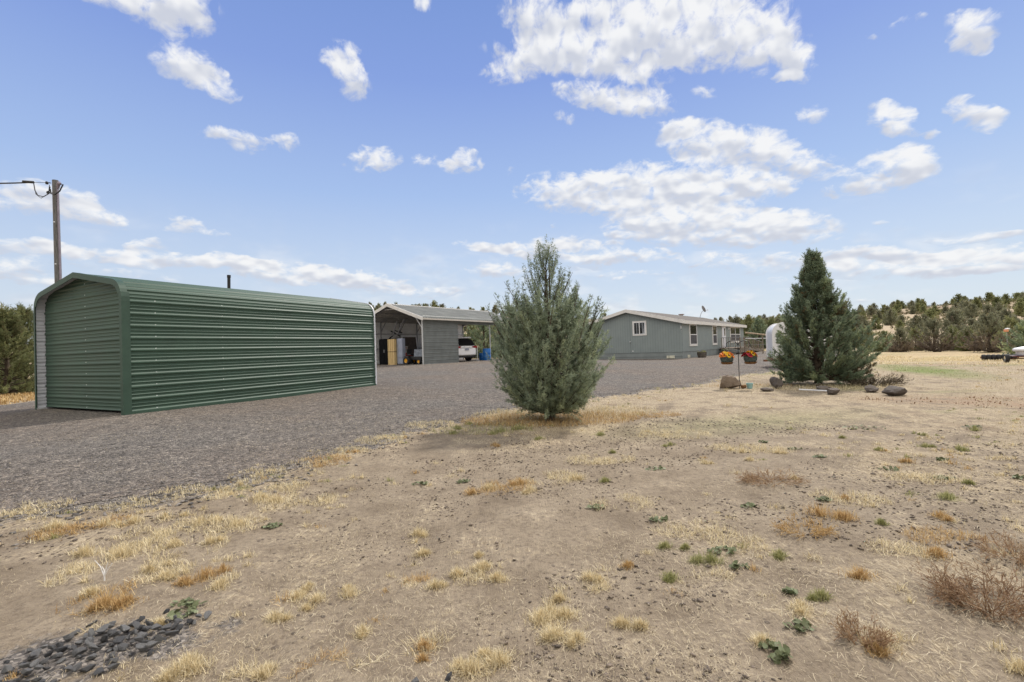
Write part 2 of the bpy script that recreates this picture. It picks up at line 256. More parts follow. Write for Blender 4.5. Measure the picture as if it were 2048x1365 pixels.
def ground_mat():
    m=bpy.data.materials.new('dry_ground'); m.use_nodes=True; t=NT(m.node_tree)
    g=t.n('ShaderNodeNewGeometry').outputs['Position']
    A=lambda n:t.n('ShaderNodeAttribute',dict(attribute_name=n)).outputs['Fac']
    big=t.noise(g,.35,5,.6); mid=t.noise(g,2.2,6,.65); fine=t.noise(g,26,6,.75); ff=t.noise(g,110,3,.7)
    soil=t.ramp(mid,[(.25,(.160,.123,.086)),(.43,(.255,.204,.146)),(.60,(.325,.265,.193)),(.76,(.43,.362,.275))])
    soil=t.mix(t.math('MULTIPLY',t.sst(fine,.56,.34),.62),soil,(.135,.102,.075))
    cl=t.noise(g,8,5,.7); soil=t.mix(t.math('MULTIPLY',t.sst(cl,.58,.70),.5),soil,(.15,.115,.085))
    vo=t.n('ShaderNodeTexVoronoi',None,Vector=g,Scale=17.0,Randomness=1.0)
    spk=t.math('MULTIPLY',t.sst(vo.outputs[0],.24,.12),t.sst(t.noise(g,1.1,3,.5),.48,.62))
    soil=t.mix(t.math('MULTIPLY',spk,.8),soil,(.085,.068,.058))
    vo3=t.n('ShaderNodeTexVoronoi',None,Vector=g,Scale=48.0,Randomness=1.0)
    spk3=t.math('MULTIPLY',t.sst(vo3.outputs[0],.22,.10),t.sst(t.noise(g,3.1,3,.5),.5,.6))
    soil=t.mix(t.math('MULTIPLY',spk3,.7),soil,(.10,.08,.07))
    # matted straw: stretched fibres in two directions
    def fib(ang,s):
        mp=t.n('ShaderNodeMapping',None,Vector=g,Rotation=(0,0,ang),Scale=(s,s*.10,1)).outputs[0]
        wp=t.n('ShaderNodeVectorMath',dict(operation='ADD'),i0=mp,i1=t.n('ShaderNodeVectorMath',dict(operation='SCALE'),i0=t.noise(g,3,2,.5,out=1),Scale=2.5).outputs[0]).outputs[0]
        return t.noise(wp,1.0,3,.65)
    fb=t.math('MAXIMUM',fib(.5,95),fib(2.0,80))
    strawc=t.ramp(fb,[(.42,(.15,.11,.075)),(.53,(.33,.26,.17)),(.66,(.60,.50,.35))])
    strawc=t.mix(t.sst(big,.4,.65),strawc,t.mix(.5,strawc,(.40,.33,.235)))
    sm=t.math('ADD',A('straw'),t.math('MULTIPLY',t.math('SUBTRACT',mid,.5),2.4))
    sm=t.math('ADD',sm,t.math('MULTIPLY',t.math('SUBTRACT',fine,.5),1.9))
    c=t.mix(t.math('MULTIPLY',t.sst(sm,.38,.72),.85),soil,strawc)
    dk=t.math('MULTIPLY',t.sst(t.noise(g,.9,5,.7),.54,.66),t.sst(A('straw'),.45,.75))
    c=t.mix(t.math('MULTIPLY',dk,.55),c,(.215,.155,.105))
    gf=t.math('MULTIPLY',A('gold'),t.sst(mid,.25,.6))
    c=t.mix(gf,c,t.ramp(fine,[(.3,(.34,.25,.13)),(.7,(.60,.48,.28))]))
    rf=t.math('MULTIPLY',A('red'),t.sst(t.math('ADD',mid,t.math('MULTIPLY',fine,.5)),.55,.95))
    c=t.mix(t.math('MULTIPLY',rf,.75),c,(.27,.165,.11))
    gn=t.math('MULTIPLY',A('green'),t.sst(fine,.32,.6))
    c=t.mix(gn,c,(.155,.20,.05))
    hl=A('hill')
    hc=t.ramp(t.noise(g,.06,6,.65),[(.35,(.27,.19,.13)),(.5,(.37,.29,.19)),(.65,(.50,.40,.27))])
    c=t.mix(t.math('MULTIPLY',hl,.9),c,hc)
    # gravel spill
    vg=t.n('ShaderNodeTexVoronoi',None,Vector=g,Scale=75.0,Randomness=1.0)
    gc=t.n('ShaderNodeSeparateColor',None,Color=vg.outputs['Color']).outputs[0]
    grc=t.ramp(gc,[(0,(.06,.055,.052)),(.6,(.16,.142,.128)),(1,(.34,.30,.26))])
    gm=t.sst(t.math('ADD',A('grav'),t.math('MULTIPLY',t.math('SUBTRACT',t.noise(g,5,5,.7),.5),1.3)),.4,.6)
    c=t.mix(gm,c,grc)
    b=t.n('ShaderNodeBsdfPrincipled',None,Base_Color=c,Roughness=.92); b.inputs['Specular IOR Level'].default_value=.2
    h=t.math('ADD',t.math('MULTIPLY',fine,.9),t.math('MULTIPLY',ff,.35))
    h=t.math('ADD',h,t.math('MULTIPLY',mid,1.0)); h=t.math('ADD',h,t.math('MULTIPLY',spk,.5))
    h=t.math('ADD',h,t.math('MULTIPLY',fb,.6))
    bp=t.n('ShaderNodeBump',None,Strength=.75,Distance=.025,Height=h); t.set(b,'Normal',bp.outputs[0])
    t.n('ShaderNodeOutputMaterial',None,Surface=b.outputs[0]); return m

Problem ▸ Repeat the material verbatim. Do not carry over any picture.

Worked solution ▸
Write part 2 of the bpy script that recreates this picture. It picks up at line 256. More parts follow. Write for Blender 4.5. Measure the picture as if it were 2048x1365 pixels.
def ground_mat():
    m=bpy.data.materials.new('dry_ground'); m.use_nodes=True; t=NT(m.node_tree)
    g=t.n('ShaderNodeNewGeometry').outputs['Position']
    A=lambda n:t.n('ShaderNodeAttribute',dict(attribute_name=n)).outputs['Fac']
    big=t.noise(g,.35,5,.6); mid=t.noise(g,2.2,6,.65); fine=t.noise(g,26,6,.75); ff=t.noise(g,110,3,.7)
    soil=t.ramp(mid,[(.25,(.160,.123,.086)),(.43,(.255,.204,.146)),(.60,(.325,.265,.193)),(.76,(.43,.362,.275))])
    soil=t.mix(t.math('MULTIPLY',t.sst(fine,.56,.34),.62),soil,(.135,.102,.075))
    cl=t.noise(g,8,5,.7); soil=t.mix(t.math('MULTIPLY',t.sst(cl,.58,.70),.5),soil,(.15,.115,.085))
    vo=t.n('ShaderNodeTexVoronoi',None,Vector=g,Scale=17.0,Randomness=1.0)
    spk=t.math('MULTIPLY',t.sst(vo.outputs[0],.24,.12),t.sst(t.noise(g,1.1,3,.5),.48,.62))
    soil=t.mix(t.math('MULTIPLY',spk,.8),soil,(.085,.068,.058))
    vo3=t.n('ShaderNodeTexVoronoi',None,Vector=g,Scale=48.0,Randomness=1.0)
    spk3=t.math('MULTIPLY',t.sst(vo3.outputs[0],.22,.10),t.sst(t.noise(g,3.1,3,.5),.5,.6))
    soil=t.mix(t.math('MULTIPLY',spk3,.7),soil,(.10,.08,.07))
    # matted straw: stretched fibres in two directions
    def fib(ang,s):
        mp=t.n('ShaderNodeMapping',None,Vector=g,Rotation=(0,0,ang),Scale=(s,s*.10,1)).outputs[0]
        wp=t.n('ShaderNodeVectorMath',dict(operation='ADD'),i0=mp,i1=t.n('ShaderNodeVectorMath',dict(operation='SCALE'),i0=t.noise(g,3,2,.5,out=1),Scale=2.5).outputs[0]).outputs[0]
        return t.noise(wp,1.0,3,.65)
    fb=t.math('MAXIMUM',fib(.5,95),fib(2.0,80))
    strawc=t.ramp(fb,[(.42,(.15,.11,.075)),(.53,(.33,.26,.17)),(.66,(.60,.50,.35))])
    strawc=t.mix(t.sst(big,.4,.65),strawc,t.mix(.5,strawc,(.40,.33,.235)))
    sm=t.math('ADD',A('straw'),t.math('MULTIPLY',t.math('SUBTRACT',mid,.5),2.4))
    sm=t.math('ADD',sm,t.math('MULTIPLY',t.math('SUBTRACT',fine,.5),1.9))
    c=t.mix(t.math('MULTIPLY',t.sst(sm,.38,.72),.85),soil,strawc)
    dk=t.math('MULTIPLY',t.sst(t.noise(g,.9,5,.7),.54,.66),t.sst(A('straw'),.45,.75))
    c=t.mix(t.math('MULTIPLY',dk,.55),c,(.215,.155,.105))
    gf=t.math('MULTIPLY',A('gold'),t.sst(mid,.25,.6))
    c=t.mix(gf,c,t.ramp(fine,[(.3,(.34,.25,.13)),(.7,(.60,.48,.28))]))
    rf=t.math('MULTIPLY',A('red'),t.sst(t.math('ADD',mid,t.math('MULTIPLY',fine,.5)),.55,.95))
    c=t.mix(t.math('MULTIPLY',rf,.75),c,(.27,.165,.11))
    gn=t.math('MULTIPLY',A('green'),t.sst(fine,.32,.6))
    c=t.mix(gn,c,(.155,.20,.05))
    hl=A('hill')
    hc=t.ramp(t.noise(g,.06,6,.65),[(.35,(.27,.19,.13)),(.5,(.37,.29,.19)),(.65,(.50,.40,.27))])
    c=t.mix(t.math('MULTIPLY',hl,.9),c,hc)
    # gravel spill
    vg=t.n('ShaderNodeTexVoronoi',None,Vector=g,Scale=75.0,Randomness=1.0)
    gc=t.n('ShaderNodeSeparateColor',None,Color=vg.outputs['Color']).outputs[0]
    grc=t.ramp(gc,[(0,(.06,.055,.052)),(.6,(.16,.142,.128)),(1,(.34,.30,.26))])
    gm=t.sst(t.math('ADD',A('grav'),t.math('MULTIPLY',t.math('SUBTRACT',t.noise(g,5,5,.7),.5),1.3)),.4,.6)
    c=t.mix(gm,c,grc)
    b=t.n('ShaderNodeBsdfPrincipled',None,Base_Color=c,Roughness=.92); b.inputs['Specular IOR Level'].default_value=.2
    h=t.math('ADD',t.math('MULTIPLY',fine,.9),t.math('MULTIPLY',ff,.35))
    h=t.math('ADD',h,t.math('MULTIPLY',mid,1.0)); h=t.math('ADD',h,t.math('MULTIPLY',spk,.5))
    h=t.math('ADD',h,t.math('MULTIPLY',fb,.6))
    bp=t.n('ShaderNodeBump',None,Strength=.75,Distance=.025,Height=h); t.set(b,'Normal',bp.outputs[0])
    t.n('ShaderNodeOutputMaterial',None,Surface=b.outputs[0]); return m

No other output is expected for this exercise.